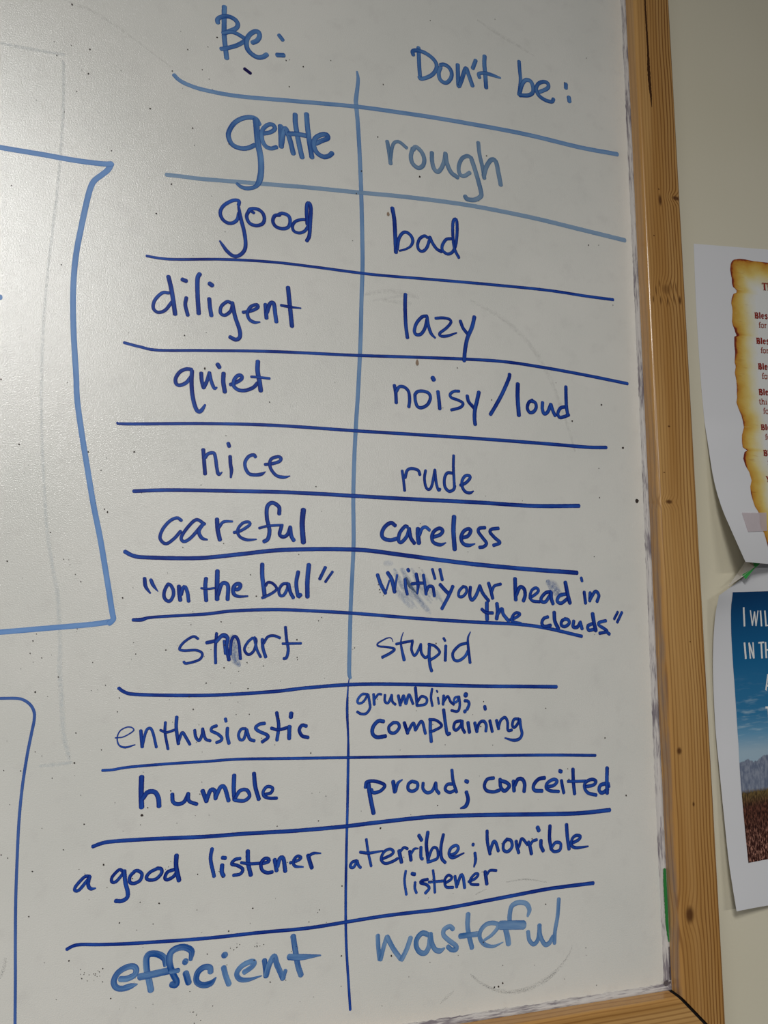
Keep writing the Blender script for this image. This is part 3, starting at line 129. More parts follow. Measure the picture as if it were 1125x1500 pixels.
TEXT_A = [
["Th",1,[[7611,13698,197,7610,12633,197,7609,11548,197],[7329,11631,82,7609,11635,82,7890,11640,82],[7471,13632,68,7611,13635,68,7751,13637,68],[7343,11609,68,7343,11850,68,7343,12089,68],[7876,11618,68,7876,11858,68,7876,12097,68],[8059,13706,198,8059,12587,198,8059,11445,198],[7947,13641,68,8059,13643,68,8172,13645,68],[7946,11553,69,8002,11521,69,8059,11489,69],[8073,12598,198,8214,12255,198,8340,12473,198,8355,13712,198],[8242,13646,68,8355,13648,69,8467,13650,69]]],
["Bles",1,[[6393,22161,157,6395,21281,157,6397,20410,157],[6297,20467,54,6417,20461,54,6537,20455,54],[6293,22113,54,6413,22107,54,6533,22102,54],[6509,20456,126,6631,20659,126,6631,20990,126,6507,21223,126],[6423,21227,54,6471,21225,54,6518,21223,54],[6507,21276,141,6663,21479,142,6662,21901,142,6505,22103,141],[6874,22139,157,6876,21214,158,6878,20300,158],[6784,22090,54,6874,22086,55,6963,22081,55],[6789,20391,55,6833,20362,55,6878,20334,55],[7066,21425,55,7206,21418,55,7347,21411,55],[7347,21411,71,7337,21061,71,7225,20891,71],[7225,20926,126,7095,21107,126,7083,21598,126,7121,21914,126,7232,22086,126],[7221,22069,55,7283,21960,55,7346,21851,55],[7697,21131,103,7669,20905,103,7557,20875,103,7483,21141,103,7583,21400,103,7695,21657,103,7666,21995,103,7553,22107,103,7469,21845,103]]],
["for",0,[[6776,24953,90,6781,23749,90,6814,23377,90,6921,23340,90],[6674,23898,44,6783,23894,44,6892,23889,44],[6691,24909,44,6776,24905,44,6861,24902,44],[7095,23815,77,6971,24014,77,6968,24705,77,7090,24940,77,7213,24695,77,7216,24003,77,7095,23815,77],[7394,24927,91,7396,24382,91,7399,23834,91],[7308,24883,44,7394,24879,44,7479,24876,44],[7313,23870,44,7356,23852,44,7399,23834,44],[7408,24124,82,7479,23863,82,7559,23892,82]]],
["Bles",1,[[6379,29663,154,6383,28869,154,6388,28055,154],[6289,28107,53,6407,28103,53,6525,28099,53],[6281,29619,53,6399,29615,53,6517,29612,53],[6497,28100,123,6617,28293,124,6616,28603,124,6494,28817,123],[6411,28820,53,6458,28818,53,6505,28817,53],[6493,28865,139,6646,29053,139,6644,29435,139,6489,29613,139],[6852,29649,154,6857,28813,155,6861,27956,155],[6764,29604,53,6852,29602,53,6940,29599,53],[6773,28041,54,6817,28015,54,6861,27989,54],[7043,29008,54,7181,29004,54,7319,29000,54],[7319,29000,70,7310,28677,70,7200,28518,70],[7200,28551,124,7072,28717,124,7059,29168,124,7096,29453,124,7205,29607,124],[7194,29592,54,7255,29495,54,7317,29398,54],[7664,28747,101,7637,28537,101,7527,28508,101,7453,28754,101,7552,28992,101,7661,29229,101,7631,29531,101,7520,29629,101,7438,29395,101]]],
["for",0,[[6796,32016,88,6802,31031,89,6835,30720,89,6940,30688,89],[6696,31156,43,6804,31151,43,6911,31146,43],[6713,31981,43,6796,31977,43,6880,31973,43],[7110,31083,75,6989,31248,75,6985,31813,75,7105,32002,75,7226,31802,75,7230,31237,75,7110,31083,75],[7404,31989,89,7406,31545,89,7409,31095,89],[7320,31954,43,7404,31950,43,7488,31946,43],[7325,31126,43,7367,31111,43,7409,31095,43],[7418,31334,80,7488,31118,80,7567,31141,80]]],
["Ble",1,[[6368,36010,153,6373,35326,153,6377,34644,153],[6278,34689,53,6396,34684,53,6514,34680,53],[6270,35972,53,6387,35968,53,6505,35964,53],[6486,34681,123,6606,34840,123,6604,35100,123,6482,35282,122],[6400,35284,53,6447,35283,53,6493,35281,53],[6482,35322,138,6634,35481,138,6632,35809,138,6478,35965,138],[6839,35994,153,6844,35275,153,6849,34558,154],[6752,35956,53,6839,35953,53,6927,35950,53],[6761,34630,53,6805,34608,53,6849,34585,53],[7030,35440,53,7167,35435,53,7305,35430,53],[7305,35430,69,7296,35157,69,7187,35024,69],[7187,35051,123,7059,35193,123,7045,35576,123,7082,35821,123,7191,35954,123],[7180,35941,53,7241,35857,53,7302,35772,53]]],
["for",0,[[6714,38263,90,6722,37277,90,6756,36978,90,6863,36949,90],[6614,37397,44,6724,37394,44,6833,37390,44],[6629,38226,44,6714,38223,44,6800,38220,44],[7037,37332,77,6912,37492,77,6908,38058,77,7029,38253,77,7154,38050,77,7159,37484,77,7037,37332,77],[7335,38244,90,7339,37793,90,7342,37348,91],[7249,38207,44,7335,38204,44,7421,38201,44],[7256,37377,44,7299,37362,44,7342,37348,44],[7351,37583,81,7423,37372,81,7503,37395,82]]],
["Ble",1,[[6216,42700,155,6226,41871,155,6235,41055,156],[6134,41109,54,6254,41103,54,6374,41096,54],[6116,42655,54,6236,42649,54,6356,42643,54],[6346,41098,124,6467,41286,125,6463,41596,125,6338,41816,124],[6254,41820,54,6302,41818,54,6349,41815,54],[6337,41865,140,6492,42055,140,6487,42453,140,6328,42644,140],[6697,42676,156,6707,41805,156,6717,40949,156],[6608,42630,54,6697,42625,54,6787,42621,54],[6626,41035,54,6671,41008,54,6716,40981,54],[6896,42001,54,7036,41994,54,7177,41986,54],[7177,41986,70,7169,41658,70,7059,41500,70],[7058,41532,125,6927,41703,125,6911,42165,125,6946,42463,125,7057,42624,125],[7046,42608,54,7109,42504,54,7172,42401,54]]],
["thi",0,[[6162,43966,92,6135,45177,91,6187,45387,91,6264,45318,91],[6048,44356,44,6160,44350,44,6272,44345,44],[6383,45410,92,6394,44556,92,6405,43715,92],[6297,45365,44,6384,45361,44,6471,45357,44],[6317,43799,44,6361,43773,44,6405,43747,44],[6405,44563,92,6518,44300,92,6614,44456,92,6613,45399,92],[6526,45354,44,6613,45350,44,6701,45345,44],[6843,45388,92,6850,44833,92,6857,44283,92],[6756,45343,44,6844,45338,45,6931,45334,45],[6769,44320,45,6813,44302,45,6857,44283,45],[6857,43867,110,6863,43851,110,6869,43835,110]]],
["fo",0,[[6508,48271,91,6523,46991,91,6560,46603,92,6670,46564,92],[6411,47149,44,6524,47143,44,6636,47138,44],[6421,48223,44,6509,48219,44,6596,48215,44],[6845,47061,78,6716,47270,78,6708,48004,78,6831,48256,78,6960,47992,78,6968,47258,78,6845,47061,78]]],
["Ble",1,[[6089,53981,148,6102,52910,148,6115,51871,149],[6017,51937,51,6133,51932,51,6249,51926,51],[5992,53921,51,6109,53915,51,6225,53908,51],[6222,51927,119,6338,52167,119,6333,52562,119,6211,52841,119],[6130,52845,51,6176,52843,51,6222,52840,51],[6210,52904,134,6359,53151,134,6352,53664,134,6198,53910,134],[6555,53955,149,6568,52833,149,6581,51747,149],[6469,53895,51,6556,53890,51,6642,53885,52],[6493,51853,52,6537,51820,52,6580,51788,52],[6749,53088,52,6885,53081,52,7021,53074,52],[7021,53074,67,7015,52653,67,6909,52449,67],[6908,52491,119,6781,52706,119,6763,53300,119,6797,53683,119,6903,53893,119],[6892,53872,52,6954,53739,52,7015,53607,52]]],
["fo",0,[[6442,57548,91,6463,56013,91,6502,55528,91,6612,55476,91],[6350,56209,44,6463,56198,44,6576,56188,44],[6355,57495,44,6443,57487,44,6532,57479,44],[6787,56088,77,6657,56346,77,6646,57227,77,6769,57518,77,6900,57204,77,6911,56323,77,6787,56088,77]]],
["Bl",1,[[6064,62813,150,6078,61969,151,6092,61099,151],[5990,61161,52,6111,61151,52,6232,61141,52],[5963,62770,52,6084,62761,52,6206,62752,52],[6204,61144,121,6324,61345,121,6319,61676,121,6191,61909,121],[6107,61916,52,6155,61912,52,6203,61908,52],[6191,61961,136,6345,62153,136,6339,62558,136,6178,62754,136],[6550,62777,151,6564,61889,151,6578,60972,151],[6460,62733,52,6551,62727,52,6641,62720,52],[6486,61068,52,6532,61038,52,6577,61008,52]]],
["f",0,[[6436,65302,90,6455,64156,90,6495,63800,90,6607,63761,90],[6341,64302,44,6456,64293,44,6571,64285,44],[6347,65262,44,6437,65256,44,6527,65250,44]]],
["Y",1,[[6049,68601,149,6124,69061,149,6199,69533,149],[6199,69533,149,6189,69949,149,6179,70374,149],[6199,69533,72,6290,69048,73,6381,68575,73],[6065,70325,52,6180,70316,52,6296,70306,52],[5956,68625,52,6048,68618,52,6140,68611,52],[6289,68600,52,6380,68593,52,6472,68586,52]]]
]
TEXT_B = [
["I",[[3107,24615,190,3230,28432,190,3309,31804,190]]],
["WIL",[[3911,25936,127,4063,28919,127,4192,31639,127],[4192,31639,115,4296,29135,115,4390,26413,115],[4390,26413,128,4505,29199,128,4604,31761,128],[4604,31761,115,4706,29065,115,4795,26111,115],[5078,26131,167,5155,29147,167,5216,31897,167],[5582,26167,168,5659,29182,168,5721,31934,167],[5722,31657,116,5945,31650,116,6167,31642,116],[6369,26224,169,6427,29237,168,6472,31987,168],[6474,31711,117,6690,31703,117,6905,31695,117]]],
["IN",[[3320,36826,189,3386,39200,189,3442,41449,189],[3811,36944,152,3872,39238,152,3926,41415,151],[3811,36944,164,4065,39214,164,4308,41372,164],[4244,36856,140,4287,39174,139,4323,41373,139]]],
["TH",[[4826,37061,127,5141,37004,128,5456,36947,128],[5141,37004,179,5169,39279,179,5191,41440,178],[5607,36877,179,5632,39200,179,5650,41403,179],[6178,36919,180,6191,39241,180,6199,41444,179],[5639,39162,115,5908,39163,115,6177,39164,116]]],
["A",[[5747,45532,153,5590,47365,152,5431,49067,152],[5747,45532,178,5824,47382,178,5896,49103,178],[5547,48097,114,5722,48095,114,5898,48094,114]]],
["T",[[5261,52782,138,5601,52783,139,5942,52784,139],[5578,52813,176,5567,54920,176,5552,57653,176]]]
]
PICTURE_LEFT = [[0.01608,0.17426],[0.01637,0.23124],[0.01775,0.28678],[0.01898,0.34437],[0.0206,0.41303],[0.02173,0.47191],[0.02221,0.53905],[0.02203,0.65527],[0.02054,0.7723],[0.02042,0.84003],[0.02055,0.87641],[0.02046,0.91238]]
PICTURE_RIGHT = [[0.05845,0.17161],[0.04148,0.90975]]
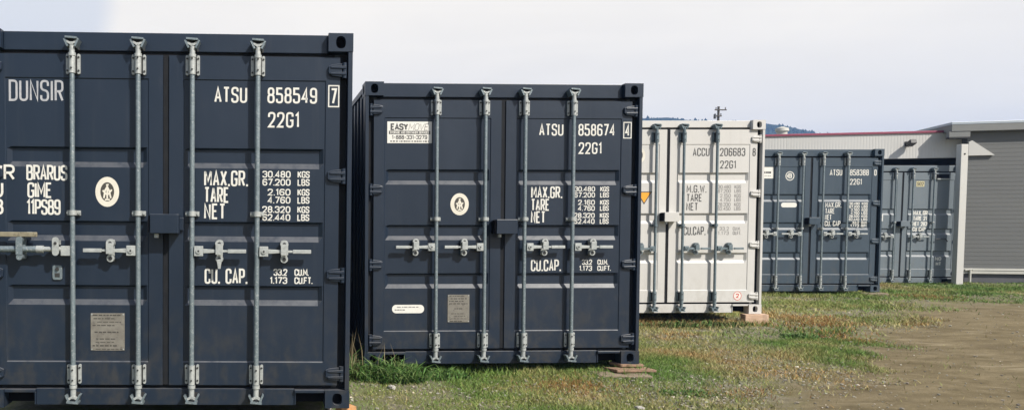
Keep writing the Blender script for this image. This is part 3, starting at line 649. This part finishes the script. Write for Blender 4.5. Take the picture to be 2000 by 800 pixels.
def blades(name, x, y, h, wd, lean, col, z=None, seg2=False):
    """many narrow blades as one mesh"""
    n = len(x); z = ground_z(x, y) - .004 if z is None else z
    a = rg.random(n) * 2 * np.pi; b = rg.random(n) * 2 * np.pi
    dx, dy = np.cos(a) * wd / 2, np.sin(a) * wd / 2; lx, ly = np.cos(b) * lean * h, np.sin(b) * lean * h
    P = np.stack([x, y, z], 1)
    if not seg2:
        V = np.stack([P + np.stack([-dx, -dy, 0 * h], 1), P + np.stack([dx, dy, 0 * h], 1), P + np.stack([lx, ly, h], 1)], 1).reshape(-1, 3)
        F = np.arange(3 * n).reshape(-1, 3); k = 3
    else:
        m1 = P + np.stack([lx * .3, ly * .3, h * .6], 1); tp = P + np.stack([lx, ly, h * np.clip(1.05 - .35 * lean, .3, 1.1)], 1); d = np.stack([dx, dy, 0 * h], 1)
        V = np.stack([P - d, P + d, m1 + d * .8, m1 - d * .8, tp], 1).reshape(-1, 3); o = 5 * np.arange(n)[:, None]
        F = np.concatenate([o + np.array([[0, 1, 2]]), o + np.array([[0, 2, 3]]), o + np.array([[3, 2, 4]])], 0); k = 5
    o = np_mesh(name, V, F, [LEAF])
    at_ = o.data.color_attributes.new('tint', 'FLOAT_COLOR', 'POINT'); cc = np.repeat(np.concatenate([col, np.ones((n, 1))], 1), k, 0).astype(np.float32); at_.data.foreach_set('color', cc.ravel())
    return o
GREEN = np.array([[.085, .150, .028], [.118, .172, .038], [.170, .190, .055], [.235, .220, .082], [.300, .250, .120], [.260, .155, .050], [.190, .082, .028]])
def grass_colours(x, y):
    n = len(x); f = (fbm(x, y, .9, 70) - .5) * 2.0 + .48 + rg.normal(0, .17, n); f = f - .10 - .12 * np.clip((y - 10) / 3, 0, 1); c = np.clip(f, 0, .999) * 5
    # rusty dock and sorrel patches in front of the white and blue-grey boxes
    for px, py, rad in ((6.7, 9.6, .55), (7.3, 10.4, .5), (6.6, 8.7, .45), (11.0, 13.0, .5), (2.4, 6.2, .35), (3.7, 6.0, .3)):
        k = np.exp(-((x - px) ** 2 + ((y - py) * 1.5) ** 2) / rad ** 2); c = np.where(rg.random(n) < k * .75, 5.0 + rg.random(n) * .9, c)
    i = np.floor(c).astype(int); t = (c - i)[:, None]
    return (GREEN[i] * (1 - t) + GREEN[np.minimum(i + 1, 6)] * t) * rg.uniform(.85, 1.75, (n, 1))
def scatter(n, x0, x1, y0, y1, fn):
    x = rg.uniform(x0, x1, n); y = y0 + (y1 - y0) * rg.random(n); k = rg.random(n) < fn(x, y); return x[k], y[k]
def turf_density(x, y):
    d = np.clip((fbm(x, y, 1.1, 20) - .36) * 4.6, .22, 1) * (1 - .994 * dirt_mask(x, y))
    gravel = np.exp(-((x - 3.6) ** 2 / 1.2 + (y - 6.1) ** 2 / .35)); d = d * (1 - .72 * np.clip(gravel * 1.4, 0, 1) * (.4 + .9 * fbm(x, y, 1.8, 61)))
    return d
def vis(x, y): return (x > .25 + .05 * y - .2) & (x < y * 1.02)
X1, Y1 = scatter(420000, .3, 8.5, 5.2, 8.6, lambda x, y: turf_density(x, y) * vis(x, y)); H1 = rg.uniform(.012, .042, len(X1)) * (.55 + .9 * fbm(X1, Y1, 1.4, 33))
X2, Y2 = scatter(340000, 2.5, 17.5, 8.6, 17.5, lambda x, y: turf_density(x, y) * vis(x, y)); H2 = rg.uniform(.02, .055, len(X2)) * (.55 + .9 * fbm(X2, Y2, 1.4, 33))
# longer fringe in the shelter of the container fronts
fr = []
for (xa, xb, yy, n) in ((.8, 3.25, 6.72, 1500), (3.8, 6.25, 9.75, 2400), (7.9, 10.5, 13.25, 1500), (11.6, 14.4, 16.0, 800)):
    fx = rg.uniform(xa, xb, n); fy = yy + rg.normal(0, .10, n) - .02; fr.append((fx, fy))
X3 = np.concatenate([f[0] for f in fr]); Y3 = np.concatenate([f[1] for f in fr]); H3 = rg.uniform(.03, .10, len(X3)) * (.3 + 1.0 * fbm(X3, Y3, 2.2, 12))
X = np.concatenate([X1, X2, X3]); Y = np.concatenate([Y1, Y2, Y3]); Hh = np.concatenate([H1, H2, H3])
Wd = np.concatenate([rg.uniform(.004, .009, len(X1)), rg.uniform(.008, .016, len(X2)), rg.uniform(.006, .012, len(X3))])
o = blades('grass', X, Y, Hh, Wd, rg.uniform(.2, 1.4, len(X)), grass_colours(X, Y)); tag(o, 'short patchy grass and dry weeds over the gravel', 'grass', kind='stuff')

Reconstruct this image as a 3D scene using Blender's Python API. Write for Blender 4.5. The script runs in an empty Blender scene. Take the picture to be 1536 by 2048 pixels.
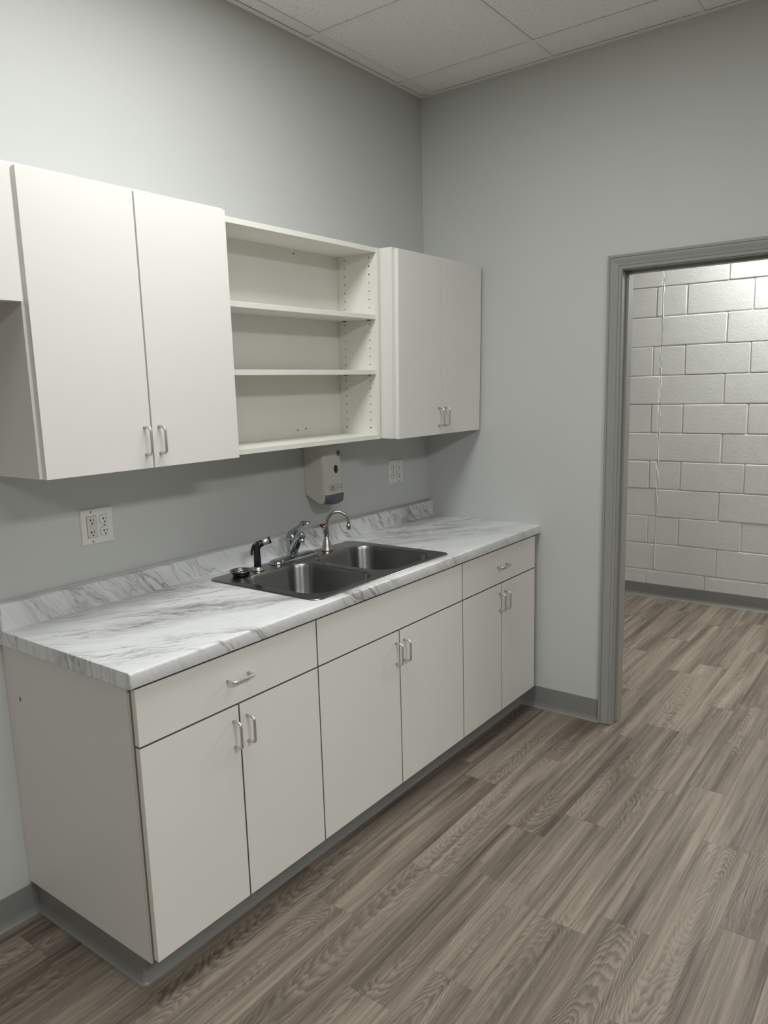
####
## [WORK TO BE COMPLETED]
Go through the material above and count the lines that contain "this"; answer with the number alone.

## [FINAL RESULT]
3